__PROBLEM DESCRIPTION__. Please write out the material below exactly as given.

-- DATA SECTION start --

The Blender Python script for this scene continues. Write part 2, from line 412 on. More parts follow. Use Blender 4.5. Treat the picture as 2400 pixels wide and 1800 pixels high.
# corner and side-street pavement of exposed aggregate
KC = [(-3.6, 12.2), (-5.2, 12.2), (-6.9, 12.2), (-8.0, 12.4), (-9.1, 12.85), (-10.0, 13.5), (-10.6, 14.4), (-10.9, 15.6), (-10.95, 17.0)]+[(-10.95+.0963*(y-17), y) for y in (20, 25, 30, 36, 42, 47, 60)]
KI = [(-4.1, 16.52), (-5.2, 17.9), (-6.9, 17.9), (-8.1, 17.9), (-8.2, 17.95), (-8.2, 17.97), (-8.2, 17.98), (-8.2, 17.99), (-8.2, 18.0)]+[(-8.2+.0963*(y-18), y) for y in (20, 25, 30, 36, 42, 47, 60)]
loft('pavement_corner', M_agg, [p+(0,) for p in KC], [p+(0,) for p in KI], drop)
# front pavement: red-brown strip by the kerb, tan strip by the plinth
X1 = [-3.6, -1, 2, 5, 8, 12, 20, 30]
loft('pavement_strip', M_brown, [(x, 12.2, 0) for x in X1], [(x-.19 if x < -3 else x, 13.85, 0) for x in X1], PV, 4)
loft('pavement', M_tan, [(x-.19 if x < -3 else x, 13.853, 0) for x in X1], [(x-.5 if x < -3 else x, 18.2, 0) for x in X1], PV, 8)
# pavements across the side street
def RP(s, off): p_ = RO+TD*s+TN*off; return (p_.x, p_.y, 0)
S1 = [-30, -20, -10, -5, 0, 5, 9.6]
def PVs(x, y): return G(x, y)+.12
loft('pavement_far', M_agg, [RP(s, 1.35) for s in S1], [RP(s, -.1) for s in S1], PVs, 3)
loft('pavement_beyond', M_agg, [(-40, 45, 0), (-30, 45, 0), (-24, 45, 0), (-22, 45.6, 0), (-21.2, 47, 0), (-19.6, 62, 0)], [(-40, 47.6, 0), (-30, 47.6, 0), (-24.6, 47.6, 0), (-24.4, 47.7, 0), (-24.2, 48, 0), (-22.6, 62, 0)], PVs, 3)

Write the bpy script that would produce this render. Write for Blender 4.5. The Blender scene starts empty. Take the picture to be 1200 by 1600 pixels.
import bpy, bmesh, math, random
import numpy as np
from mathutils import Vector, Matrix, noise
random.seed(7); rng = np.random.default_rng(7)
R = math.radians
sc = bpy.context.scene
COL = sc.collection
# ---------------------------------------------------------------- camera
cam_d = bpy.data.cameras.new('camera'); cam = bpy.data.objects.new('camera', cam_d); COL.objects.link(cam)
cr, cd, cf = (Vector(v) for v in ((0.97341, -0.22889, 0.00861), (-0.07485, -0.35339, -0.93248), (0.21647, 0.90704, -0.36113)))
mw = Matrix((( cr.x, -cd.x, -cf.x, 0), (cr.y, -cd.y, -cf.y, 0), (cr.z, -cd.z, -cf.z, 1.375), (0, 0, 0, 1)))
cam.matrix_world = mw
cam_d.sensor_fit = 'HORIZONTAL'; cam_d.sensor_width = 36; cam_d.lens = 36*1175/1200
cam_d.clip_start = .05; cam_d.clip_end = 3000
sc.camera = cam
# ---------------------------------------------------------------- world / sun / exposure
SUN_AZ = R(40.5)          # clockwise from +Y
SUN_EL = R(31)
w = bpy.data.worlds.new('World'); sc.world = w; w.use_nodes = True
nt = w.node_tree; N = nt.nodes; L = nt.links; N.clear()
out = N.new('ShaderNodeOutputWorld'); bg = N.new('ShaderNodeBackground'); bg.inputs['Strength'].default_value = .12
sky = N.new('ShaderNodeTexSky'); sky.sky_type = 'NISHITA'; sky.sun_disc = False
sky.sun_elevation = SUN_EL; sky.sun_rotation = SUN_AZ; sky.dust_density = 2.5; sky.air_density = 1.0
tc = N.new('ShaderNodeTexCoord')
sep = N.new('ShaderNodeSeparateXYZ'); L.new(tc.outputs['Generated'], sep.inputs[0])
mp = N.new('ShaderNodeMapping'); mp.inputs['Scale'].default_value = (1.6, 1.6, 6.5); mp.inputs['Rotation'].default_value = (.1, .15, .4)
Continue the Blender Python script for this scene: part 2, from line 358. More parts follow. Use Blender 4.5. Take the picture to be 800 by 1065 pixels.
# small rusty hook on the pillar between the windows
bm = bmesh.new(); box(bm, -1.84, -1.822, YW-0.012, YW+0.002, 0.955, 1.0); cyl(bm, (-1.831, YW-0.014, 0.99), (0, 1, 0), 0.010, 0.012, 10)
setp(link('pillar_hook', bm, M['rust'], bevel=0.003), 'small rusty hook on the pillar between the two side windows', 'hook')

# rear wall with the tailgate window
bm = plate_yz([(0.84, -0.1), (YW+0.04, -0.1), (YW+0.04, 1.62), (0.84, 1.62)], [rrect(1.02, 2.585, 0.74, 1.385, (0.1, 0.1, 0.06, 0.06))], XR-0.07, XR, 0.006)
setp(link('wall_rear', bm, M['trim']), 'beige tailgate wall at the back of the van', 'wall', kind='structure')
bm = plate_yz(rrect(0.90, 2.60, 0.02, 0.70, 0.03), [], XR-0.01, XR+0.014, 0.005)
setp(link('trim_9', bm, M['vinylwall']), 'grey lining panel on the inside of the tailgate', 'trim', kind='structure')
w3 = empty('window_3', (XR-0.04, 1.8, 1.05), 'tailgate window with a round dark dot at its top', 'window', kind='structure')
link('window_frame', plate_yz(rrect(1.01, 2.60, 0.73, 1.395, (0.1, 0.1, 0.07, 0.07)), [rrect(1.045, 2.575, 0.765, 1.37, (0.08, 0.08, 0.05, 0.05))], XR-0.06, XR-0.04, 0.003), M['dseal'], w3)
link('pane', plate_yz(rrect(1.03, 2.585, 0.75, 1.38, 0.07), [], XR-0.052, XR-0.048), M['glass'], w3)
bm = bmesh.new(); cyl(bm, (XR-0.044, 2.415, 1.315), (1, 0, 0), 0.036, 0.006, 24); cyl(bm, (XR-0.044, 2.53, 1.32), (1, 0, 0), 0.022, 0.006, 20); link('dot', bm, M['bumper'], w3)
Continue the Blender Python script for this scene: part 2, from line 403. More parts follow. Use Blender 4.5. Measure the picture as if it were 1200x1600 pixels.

-- DATA SECTION end --

__WRITTEN REPLY__.
The Blender Python script for this scene continues. Write part 2, from line 412 on. More parts follow. Use Blender 4.5. Treat the picture as 2400 pixels wide and 1800 pixels high.
# corner and side-street pavement of exposed aggregate
KC = [(-3.6, 12.2), (-5.2, 12.2), (-6.9, 12.2), (-8.0, 12.4), (-9.1, 12.85), (-10.0, 13.5), (-10.6, 14.4), (-10.9, 15.6), (-10.95, 17.0)]+[(-10.95+.0963*(y-17), y) for y in (20, 25, 30, 36, 42, 47, 60)]
KI = [(-4.1, 16.52), (-5.2, 17.9), (-6.9, 17.9), (-8.1, 17.9), (-8.2, 17.95), (-8.2, 17.97), (-8.2, 17.98), (-8.2, 17.99), (-8.2, 18.0)]+[(-8.2+.0963*(y-18), y) for y in (20, 25, 30, 36, 42, 47, 60)]
loft('pavement_corner', M_agg, [p+(0,) for p in KC], [p+(0,) for p in KI], drop)
# front pavement: red-brown strip by the kerb, tan strip by the plinth
X1 = [-3.6, -1, 2, 5, 8, 12, 20, 30]
loft('pavement_strip', M_brown, [(x, 12.2, 0) for x in X1], [(x-.19 if x < -3 else x, 13.85, 0) for x in X1], PV, 4)
loft('pavement', M_tan, [(x-.19 if x < -3 else x, 13.853, 0) for x in X1], [(x-.5 if x < -3 else x, 18.2, 0) for x in X1], PV, 8)
# pavements across the side street
def RP(s, off): p_ = RO+TD*s+TN*off; return (p_.x, p_.y, 0)
S1 = [-30, -20, -10, -5, 0, 5, 9.6]
def PVs(x, y): return G(x, y)+.12
loft('pavement_far', M_agg, [RP(s, 1.35) for s in S1], [RP(s, -.1) for s in S1], PVs, 3)
loft('pavement_beyond', M_agg, [(-40, 45, 0), (-30, 45, 0), (-24, 45, 0), (-22, 45.6, 0), (-21.2, 47, 0), (-19.6, 62, 0)], [(-40, 47.6, 0), (-30, 47.6, 0), (-24.6, 47.6, 0), (-24.4, 47.7, 0), (-24.2, 48, 0), (-22.6, 62, 0)], PVs, 3)

Write the bpy script that would produce this render. Write for Blender 4.5. The Blender scene starts empty. Take the picture to be 1200 by 1600 pixels.
import bpy, bmesh, math, random
import numpy as np
from mathutils import Vector, Matrix, noise
random.seed(7); rng = np.random.default_rng(7)
R = math.radians
sc = bpy.context.scene
COL = sc.collection
# ---------------------------------------------------------------- camera
cam_d = bpy.data.cameras.new('camera'); cam = bpy.data.objects.new('camera', cam_d); COL.objects.link(cam)
cr, cd, cf = (Vector(v) for v in ((0.97341, -0.22889, 0.00861), (-0.07485, -0.35339, -0.93248), (0.21647, 0.90704, -0.36113)))
mw = Matrix((( cr.x, -cd.x, -cf.x, 0), (cr.y, -cd.y, -cf.y, 0), (cr.z, -cd.z, -cf.z, 1.375), (0, 0, 0, 1)))
cam.matrix_world = mw
cam_d.sensor_fit = 'HORIZONTAL'; cam_d.sensor_width = 36; cam_d.lens = 36*1175/1200
cam_d.clip_start = .05; cam_d.clip_end = 3000
sc.camera = cam
# ---------------------------------------------------------------- world / sun / exposure
SUN_AZ = R(40.5)          # clockwise from +Y
SUN_EL = R(31)
w = bpy.data.worlds.new('World'); sc.world = w; w.use_nodes = True
nt = w.node_tree; N = nt.nodes; L = nt.links; N.clear()
out = N.new('ShaderNodeOutputWorld'); bg = N.new('ShaderNodeBackground'); bg.inputs['Strength'].default_value = .12
sky = N.new('ShaderNodeTexSky'); sky.sky_type = 'NISHITA'; sky.sun_disc = False
sky.sun_elevation = SUN_EL; sky.sun_rotation = SUN_AZ; sky.dust_density = 2.5; sky.air_density = 1.0
tc = N.new('ShaderNodeTexCoord')
sep = N.new('ShaderNodeSeparateXYZ'); L.new(tc.outputs['Generated'], sep.inputs[0])
mp = N.new('ShaderNodeMapping'); mp.inputs['Scale'].default_value = (1.6, 1.6, 6.5); mp.inputs['Rotation'].default_value = (.1, .15, .4)
Continue the Blender Python script for this scene: part 2, from line 358. More parts follow. Use Blender 4.5. Take the picture to be 800 by 1065 pixels.
# small rusty hook on the pillar between the windows
bm = bmesh.new(); box(bm, -1.84, -1.822, YW-0.012, YW+0.002, 0.955, 1.0); cyl(bm, (-1.831, YW-0.014, 0.99), (0, 1, 0), 0.010, 0.012, 10)
setp(link('pillar_hook', bm, M['rust'], bevel=0.003), 'small rusty hook on the pillar between the two side windows', 'hook')

# rear wall with the tailgate window
bm = plate_yz([(0.84, -0.1), (YW+0.04, -0.1), (YW+0.04, 1.62), (0.84, 1.62)], [rrect(1.02, 2.585, 0.74, 1.385, (0.1, 0.1, 0.06, 0.06))], XR-0.07, XR, 0.006)
setp(link('wall_rear', bm, M['trim']), 'beige tailgate wall at the back of the van', 'wall', kind='structure')
bm = plate_yz(rrect(0.90, 2.60, 0.02, 0.70, 0.03), [], XR-0.01, XR+0.014, 0.005)
setp(link('trim_9', bm, M['vinylwall']), 'grey lining panel on the inside of the tailgate', 'trim', kind='structure')
w3 = empty('window_3', (XR-0.04, 1.8, 1.05), 'tailgate window with a round dark dot at its top', 'window', kind='structure')
link('window_frame', plate_yz(rrect(1.01, 2.60, 0.73, 1.395, (0.1, 0.1, 0.07, 0.07)), [rrect(1.045, 2.575, 0.765, 1.37, (0.08, 0.08, 0.05, 0.05))], XR-0.06, XR-0.04, 0.003), M['dseal'], w3)
link('pane', plate_yz(rrect(1.03, 2.585, 0.75, 1.38, 0.07), [], XR-0.052, XR-0.048), M['glass'], w3)
bm = bmesh.new(); cyl(bm, (XR-0.044, 2.415, 1.315), (1, 0, 0), 0.036, 0.006, 24); cyl(bm, (XR-0.044, 2.53, 1.32), (1, 0, 0), 0.022, 0.006, 20); link('dot', bm, M['bumper'], w3)
Continue the Blender Python script for this scene: part 2, from line 403. More parts follow. Use Blender 4.5. Measure the picture as if it were 1200x1600 pixels.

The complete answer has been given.